Typical services that have these on overhead drums include atmospheric columns,
coker main fractionators, visbreaker atmospheric columns, and fluid catalytic
cracker (FCC) main fractionators, among others.
On one FCC main
fractionator, a fouled water level measurement resulted in pump cavitation,
seal problems, and increased maintenance costs.
Immediately after a
turnaround, the FCC started up without problems. However, after several weeks
of operation pump seal problems on the reflux pump became common. Field
troubleshooting quickly identified that the pump was cavitating. The initial
conclusion was that the net positive suction head (NPSH) available was
insufficient. This was puzzling because the pump had always worked before. An
alternate idea proposed at this point was that the pump was damaged, creating a
need for a higher NPSH. One pump of the two parallel pumps in the service was
pulled and inspected. No apparent reason for NPSH problems was found with the
pump. Design of the piping from the drum was checked. Again, no source of NPSH
problems was found.
Fig 2: Blocked water level taps
Over time, the new
operation was accepted as normal. However, the situation continued to nag on
some of the operators involved. While on site for operator training, the author
was asked about this problem and a new troubleshooting effort started. Field data
was gathered and compared to operating data. One suspicious observation was
immediately obvious. The water level measured in the drum never seemed to vary.

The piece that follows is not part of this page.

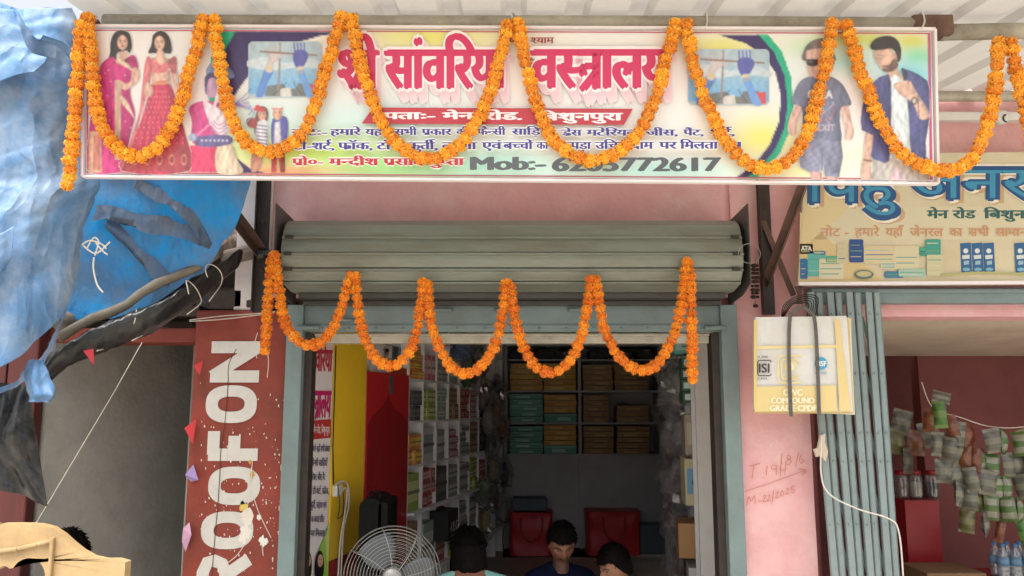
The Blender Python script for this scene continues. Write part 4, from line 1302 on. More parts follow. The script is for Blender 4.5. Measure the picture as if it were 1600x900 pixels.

The connections to the water level instrument were blown out and the instrument
placed back in service. The measured water level immediately jumped from 54% of
range to 100%. The water level was above the upper water level tap. A plug in
the line to the water level instrument had blocked the instrument at 54% of
range.
Actual water level
varied down to nearly zero to up to the internal draw-off pipe to the
unstabilized naphtha pump. Two problems were damaging the pump. First, water
density is much higher than the naphtha density. The reported naphtha level in
the drum was much higher than the actual naphtha level. Calculations showed
that under some conditions the flow to the pump could be cut off entirely. At
other times water ended up in the pump suction. Sudden water slugs to the pump
dramatically increased power load and caused pump damage.
Review of operating
records showed that at the same time pump seal failures increased, gas plant
operation became less stable. The water in the unstabilized naphtha increased
water entrapment in the gas plant absorber-stripper and increased propylene
losses. The problems, seemingly unconnected, had the same cause, a single level
instrument giving incorrect readings. Supporting evidence came from trends in
main fractionator pressure drops. The main fractionator pressure drop had been
gradually rising. Water in the main fractionator reflux vaporizes inside the
fractionator and deposits solid salts. The salts plug trays and packing,
increasing pressure drop.
Unit operation
substantially improved with the level instrument back in service correctly.